Miller can utilize 6-foot-6 senior Freddie McSwain and 6-foot-7 Justin Smith along the baseline, both of whom have had moments of effectiveness this season; through they are challenged due to their size.

McSwain did a nice job of driving the ball against the behemoth Boilermakers Sunday and finished with eight points, which was his third most productive outing of the season.

“Freddie did a really good job,” Miller said. “He played strong. Obviously, I thought he battled. I thought he really competed.”

NO REST FOR THE WEARY (OR ANYONE ELSE, FOR THAT MATTER)

Tuesday’s game is the second in an eight-day, four-game stretch for the Hoosiers, which will limit Miller’s time to teach and the players ability to rest or get healthy.

“It’s about recovery,” Miller said. “We have a quick turnaround (for Ohio State). We also have Saturday (against Michigan State) and Monday (at Rutgers).”

Indiana’s lack of depth results in Miller having to play guys a lot of minutes, which won’t benefit them as this week and season progress.

Against Purdue, Miller played five guys at least 28 minutes (four at least 34) and only got 31 total minutes from his bench.

“Our court rotation is really slim when you take a guy out,” Miller said. “I thought the guys did a really good job. They logged heavy minutes, but I thought we had a good group out there.

“They had good chemistry for the most part.”

INCONSISTENT GUARDS

It is a positive that Johnson has improved as this season has worn on, because Indiana’s other guards haven’t.

Freshman Al Durham and sophomore Devonte Green have had their games regress over the past month-plus, and Miller said that those two, plus fifth-year senior Josh Newkirk, need to step up their games over the next month.

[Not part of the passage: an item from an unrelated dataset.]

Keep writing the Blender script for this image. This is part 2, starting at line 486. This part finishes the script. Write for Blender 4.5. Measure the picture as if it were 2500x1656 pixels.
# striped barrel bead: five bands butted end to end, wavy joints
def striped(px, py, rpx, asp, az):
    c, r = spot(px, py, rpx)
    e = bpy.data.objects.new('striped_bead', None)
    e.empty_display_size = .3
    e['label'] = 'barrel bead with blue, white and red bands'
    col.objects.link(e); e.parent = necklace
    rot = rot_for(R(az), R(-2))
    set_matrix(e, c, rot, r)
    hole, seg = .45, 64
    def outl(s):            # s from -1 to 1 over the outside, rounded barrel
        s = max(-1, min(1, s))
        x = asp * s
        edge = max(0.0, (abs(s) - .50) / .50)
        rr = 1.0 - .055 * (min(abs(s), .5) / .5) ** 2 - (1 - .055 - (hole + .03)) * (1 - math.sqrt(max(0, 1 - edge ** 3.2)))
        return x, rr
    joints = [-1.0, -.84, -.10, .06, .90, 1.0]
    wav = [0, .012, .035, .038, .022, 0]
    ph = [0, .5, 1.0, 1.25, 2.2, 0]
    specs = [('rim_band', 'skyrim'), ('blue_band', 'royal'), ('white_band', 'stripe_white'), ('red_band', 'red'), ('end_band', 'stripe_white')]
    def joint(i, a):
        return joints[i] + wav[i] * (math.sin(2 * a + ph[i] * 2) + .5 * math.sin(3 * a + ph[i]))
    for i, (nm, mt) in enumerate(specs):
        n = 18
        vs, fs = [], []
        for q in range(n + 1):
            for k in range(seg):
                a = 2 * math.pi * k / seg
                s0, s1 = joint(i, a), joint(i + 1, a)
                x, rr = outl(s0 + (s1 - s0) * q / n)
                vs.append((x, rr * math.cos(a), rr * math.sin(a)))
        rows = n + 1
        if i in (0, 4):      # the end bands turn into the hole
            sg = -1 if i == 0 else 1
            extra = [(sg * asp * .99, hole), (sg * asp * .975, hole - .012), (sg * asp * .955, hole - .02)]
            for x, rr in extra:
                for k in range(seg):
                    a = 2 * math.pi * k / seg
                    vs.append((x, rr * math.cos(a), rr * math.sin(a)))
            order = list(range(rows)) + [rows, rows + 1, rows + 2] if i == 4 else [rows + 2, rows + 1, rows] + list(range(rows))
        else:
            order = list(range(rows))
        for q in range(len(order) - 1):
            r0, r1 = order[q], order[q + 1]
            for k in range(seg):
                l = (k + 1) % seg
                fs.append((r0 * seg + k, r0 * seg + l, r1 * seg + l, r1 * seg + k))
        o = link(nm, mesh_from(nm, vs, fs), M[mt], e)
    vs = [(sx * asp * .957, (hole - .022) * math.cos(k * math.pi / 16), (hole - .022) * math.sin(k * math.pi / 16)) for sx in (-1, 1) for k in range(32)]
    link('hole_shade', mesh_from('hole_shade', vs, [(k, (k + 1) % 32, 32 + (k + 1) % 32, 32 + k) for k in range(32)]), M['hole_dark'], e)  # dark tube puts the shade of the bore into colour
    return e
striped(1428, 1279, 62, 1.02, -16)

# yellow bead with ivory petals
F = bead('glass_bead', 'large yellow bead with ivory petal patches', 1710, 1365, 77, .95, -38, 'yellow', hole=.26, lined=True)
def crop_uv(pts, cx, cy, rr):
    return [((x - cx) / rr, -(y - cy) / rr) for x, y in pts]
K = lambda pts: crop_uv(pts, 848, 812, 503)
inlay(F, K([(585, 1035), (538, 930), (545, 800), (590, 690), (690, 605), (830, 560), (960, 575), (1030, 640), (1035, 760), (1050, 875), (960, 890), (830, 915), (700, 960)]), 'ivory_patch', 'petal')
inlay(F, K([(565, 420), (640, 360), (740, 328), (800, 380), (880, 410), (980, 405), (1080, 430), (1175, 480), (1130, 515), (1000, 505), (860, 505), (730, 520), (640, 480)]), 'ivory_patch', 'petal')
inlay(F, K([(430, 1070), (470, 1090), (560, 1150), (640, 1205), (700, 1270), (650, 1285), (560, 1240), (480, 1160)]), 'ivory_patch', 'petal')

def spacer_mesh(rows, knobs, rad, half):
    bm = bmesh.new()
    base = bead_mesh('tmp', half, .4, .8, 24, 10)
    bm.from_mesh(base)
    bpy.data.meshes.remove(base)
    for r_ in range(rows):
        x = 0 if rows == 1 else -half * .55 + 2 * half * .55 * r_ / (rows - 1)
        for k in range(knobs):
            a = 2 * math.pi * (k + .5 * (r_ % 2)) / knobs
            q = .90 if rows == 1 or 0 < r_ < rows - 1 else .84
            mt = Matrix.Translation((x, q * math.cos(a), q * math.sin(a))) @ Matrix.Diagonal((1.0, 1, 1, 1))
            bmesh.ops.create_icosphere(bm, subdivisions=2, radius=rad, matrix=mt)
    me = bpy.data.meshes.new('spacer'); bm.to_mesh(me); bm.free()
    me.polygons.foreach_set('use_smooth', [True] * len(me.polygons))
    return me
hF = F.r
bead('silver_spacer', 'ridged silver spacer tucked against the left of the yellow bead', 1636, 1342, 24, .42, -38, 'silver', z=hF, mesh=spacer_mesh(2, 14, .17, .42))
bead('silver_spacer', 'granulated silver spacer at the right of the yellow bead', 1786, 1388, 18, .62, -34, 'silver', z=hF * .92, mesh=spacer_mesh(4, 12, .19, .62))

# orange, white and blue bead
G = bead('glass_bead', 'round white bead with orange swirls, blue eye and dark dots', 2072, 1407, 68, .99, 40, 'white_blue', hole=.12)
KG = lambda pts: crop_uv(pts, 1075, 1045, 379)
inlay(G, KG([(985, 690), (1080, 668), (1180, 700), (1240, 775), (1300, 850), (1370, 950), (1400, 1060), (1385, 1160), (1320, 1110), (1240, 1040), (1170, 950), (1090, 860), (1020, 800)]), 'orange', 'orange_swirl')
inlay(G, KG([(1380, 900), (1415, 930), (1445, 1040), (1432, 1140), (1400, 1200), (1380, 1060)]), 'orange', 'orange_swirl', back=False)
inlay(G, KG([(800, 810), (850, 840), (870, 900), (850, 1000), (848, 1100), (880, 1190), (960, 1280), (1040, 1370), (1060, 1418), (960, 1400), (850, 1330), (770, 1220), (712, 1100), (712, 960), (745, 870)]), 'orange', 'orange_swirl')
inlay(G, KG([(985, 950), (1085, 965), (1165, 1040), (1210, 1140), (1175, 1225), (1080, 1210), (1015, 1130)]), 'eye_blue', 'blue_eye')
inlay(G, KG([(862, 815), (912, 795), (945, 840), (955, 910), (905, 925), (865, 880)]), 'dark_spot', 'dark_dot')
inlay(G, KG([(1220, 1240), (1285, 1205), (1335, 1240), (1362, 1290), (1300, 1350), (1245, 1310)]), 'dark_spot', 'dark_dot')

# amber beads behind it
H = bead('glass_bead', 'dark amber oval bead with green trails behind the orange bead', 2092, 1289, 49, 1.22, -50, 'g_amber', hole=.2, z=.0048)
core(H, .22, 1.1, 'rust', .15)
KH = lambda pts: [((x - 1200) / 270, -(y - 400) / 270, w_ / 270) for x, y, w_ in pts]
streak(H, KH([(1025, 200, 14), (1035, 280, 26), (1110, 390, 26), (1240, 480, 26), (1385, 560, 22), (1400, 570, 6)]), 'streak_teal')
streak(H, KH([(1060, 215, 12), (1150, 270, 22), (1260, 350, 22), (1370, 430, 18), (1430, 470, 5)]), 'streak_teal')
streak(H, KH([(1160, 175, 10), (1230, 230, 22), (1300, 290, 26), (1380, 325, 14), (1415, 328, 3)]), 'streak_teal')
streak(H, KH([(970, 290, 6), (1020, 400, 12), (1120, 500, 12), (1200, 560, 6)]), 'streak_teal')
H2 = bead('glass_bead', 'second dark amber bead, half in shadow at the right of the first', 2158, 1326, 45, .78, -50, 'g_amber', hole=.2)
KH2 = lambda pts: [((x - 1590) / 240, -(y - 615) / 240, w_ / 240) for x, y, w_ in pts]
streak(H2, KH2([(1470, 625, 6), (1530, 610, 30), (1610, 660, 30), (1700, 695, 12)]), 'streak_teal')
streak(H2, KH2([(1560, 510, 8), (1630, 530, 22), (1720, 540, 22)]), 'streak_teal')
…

“We’re 22 games in,” Miller said, “we’ve been riding it 22 games. We just keep trying to make them better and get guys to play their best ball at the right time.

“February is when you want to start to find guys in a rhythm.”

Durham has seen his scoring average plunge from 8.0 to open the month of December to 4.6 to close this month.

In the Hoosiers’ first two games of the season, Durham totaled 22 points, but he hasn’t scored that many points (he has just 20) in his team’s past 10 games combined.

In the case of Green, his numbers have been extremely poor in comparison to last season.

After shooting 44 percent overall as a freshman, the sophomore’s accuracy has dropped to 32 percent this season, which includes a fall-off from 43 percent from 3-point range to 26 percent.

“It’s been an issue all year,” Miller continued, “just (getting) consistent play. We’ve got to find more guys playing their best at the right time of the year.”